I am astounded by the lack of personal responsibility expressed in the media. Let me cite some examples: On a local morning talk show: “I don’t mind if they search me at the airport.” What about the Fourth Amendment? Is liberty so cheap we will give it up whenever asked?

As Franklin said, “He who sacrifices liberty for security deserves neither.” If we do not defend our rights, we will have no rights to defend.

The Bangor Daily News wrote that “rich people save their money, poor people spend it.” No, rich people risk their money in investments creating capital for businesses and jobs.

A recent candidate said, in essence, “It wasn’t my fault people didn’t take the time to learn more about me. They voted too early.” I’m sick of politicians calling me stupid when things don’t go their way.

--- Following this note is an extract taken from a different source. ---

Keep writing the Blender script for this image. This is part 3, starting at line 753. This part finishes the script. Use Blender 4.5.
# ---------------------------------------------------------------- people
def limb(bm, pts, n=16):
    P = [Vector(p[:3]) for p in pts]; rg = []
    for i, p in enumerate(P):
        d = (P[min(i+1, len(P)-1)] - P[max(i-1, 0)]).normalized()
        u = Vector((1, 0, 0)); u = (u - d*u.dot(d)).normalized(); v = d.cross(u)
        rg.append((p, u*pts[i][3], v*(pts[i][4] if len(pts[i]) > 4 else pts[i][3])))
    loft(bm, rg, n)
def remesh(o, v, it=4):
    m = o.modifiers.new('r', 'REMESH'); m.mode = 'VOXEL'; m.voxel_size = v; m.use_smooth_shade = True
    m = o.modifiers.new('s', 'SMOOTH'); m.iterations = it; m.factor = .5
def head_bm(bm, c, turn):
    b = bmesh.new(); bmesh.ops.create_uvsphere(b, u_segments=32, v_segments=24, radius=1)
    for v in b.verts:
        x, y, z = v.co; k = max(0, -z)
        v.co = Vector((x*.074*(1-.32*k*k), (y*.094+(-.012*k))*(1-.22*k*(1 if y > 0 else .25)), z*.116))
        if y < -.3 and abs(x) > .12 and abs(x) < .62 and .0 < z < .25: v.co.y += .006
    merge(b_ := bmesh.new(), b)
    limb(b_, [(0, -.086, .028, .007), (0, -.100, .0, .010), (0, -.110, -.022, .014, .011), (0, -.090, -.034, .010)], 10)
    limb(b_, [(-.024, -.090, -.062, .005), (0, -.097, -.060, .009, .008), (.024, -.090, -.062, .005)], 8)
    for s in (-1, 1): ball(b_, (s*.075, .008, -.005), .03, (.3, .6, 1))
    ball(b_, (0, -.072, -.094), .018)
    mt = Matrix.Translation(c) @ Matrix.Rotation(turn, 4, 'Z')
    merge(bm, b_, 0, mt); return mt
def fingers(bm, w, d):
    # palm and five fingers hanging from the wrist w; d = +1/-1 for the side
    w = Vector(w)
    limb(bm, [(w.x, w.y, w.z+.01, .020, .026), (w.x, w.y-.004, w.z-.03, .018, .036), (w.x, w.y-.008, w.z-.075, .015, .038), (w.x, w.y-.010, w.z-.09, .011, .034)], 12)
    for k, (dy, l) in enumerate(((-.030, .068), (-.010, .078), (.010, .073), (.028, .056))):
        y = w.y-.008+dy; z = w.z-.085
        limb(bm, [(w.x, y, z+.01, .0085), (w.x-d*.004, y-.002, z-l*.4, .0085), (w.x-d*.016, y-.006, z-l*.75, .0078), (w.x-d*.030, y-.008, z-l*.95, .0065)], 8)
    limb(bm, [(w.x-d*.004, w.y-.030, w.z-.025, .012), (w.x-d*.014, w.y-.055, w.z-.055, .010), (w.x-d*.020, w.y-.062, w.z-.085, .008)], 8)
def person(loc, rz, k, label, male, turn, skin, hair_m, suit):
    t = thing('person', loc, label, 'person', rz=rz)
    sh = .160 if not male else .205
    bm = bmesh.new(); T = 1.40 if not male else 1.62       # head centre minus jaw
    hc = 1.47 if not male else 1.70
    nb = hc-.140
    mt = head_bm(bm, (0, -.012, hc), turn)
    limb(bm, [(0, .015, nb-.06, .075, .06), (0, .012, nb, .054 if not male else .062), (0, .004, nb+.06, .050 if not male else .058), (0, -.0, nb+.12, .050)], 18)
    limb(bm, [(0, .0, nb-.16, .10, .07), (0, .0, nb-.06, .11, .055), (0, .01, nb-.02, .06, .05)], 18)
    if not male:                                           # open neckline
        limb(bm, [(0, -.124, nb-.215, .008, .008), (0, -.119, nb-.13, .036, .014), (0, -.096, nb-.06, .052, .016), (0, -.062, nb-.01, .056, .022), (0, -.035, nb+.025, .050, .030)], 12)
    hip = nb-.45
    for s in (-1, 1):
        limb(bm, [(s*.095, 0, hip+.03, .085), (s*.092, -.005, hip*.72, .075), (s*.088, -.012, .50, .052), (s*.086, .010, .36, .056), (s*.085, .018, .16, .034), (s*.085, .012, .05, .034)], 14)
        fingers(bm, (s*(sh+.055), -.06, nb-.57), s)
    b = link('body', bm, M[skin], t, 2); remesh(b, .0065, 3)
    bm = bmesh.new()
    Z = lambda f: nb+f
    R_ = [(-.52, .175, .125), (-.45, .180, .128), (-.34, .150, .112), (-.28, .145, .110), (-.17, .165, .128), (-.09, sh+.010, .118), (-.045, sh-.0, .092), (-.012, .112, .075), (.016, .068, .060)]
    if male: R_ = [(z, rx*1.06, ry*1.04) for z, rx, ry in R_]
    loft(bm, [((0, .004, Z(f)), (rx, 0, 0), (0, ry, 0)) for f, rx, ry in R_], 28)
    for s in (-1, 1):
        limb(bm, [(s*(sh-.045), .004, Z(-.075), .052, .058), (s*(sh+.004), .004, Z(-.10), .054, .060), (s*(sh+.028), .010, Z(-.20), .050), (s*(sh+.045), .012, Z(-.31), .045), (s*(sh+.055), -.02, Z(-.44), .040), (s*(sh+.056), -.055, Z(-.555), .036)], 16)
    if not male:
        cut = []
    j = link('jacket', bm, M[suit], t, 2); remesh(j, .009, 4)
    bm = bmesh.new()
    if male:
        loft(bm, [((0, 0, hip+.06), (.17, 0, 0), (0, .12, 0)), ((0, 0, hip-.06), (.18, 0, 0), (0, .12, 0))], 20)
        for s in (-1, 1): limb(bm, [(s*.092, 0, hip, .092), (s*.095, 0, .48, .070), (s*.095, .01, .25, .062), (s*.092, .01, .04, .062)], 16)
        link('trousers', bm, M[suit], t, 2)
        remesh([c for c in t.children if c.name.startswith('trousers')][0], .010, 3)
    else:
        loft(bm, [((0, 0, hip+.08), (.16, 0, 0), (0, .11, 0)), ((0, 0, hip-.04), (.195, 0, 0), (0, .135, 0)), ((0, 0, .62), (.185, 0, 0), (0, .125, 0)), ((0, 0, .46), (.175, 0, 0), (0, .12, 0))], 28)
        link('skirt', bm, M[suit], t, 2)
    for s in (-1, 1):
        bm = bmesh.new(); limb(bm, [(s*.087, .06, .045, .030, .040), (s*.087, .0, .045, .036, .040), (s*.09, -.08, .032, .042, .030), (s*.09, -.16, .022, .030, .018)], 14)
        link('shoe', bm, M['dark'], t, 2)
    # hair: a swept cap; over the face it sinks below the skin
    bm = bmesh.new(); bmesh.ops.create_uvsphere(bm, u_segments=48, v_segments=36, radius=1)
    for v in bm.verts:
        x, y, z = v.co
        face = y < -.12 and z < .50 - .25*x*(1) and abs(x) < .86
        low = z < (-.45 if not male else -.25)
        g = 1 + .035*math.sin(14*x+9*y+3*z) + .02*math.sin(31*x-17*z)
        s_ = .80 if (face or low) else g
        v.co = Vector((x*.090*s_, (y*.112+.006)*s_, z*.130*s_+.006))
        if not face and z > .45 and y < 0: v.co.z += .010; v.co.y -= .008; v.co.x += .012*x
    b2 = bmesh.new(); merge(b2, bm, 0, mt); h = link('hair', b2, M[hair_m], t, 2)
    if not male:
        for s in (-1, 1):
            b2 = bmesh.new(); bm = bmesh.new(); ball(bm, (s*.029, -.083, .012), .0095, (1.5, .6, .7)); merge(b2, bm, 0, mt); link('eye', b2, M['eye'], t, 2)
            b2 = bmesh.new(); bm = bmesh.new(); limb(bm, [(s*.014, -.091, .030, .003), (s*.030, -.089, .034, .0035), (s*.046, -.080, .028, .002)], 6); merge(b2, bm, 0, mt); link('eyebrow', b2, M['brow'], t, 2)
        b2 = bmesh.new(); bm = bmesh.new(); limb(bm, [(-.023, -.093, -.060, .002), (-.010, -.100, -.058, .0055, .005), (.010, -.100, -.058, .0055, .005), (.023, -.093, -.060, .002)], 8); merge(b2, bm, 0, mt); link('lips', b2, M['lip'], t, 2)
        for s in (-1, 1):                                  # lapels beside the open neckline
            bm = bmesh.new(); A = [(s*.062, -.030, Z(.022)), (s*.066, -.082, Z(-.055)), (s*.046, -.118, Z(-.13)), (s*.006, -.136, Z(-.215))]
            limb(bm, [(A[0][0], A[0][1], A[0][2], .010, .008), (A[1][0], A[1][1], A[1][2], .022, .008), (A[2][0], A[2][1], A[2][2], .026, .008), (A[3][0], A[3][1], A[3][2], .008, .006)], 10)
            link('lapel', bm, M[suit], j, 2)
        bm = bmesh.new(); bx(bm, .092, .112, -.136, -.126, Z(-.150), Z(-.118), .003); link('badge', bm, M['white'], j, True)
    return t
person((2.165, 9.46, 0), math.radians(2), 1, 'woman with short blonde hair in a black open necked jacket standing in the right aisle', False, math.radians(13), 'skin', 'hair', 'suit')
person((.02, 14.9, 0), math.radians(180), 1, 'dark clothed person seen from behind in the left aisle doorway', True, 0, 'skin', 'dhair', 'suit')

The BDN said LePage had too many politicians on his budget panel. Maybe he wanted people who know where the bodies are buried. Speaking of which, how many dead people get welfare in Maine? Now that would be good reporting.

“Sometimes, Brutus, the fault is not in the stars but in ourselves,” Julius Caesar said.

Mainers are good, hardworking people. Why don’t all you experts reduce our taxes, let us use our own land and stop trying to run every aspect of our lives. We already got rid of a king in 1776, we don’t need another.

Dana Peterson



Same old refrain

Here we go again with politics as usual. But this time, I must protest the demonizing of the Republicans for turning down the extension of unemployment, with the typical comment, “Greed, as usual, has favored billionaires over the needy with an extension of their tax cut.”

Notably absent is the concurrent statement that there is an additional requirement the former be accompanied with a saving of the same amount from some other government source — the first opportunity since the election that has come up to begin the process of bringing down the staggering deficit. Also unspoken, the tax cut for the rich includes half of all small businesses.

Didi Hundley



Snap decisions

The Bangor Daily News reported on “search protocols” instituted by the Transportation Security Administration in the interest of protection for airline passengers. At this time the applicable criteria for permission to board a flight may include the manual, visual and X-ray examination of each prospective passenger — with puni-tive procedures applied in event of the TSA examiner’s disagreement with the passenger concerning the invasiveness of the physical screening process.

The problem of security has been with airlines for a long time. I was personally involved in an incident at one of the major city airports, my recollection is the year 1949, as the manager on duty. The flight dispatch center supervisor told me on speaker phone that a report of a bomb on board a flight inbound to the city had been received, and we were to deplane all passengers and unload and search all baggage. The flight landed and parked at the usual gate. We proceeded to do as told, and we began the examination of bags. I stopped and said, to myself, what happens if I find the bomb — the hard way? About that time, I received a countermanding order from flight dispatch because the flight number reporter was wrong, and the aircraft involved was to land at a different city. There was no bomb.

What could have happened? Ask the same question today: What would happen? I don’t know what TSA discusses with airline personnel, but it’s obvious “snap decisions” won’t do the trick, and TSA needs a closer relationship with the operating people in the airlines.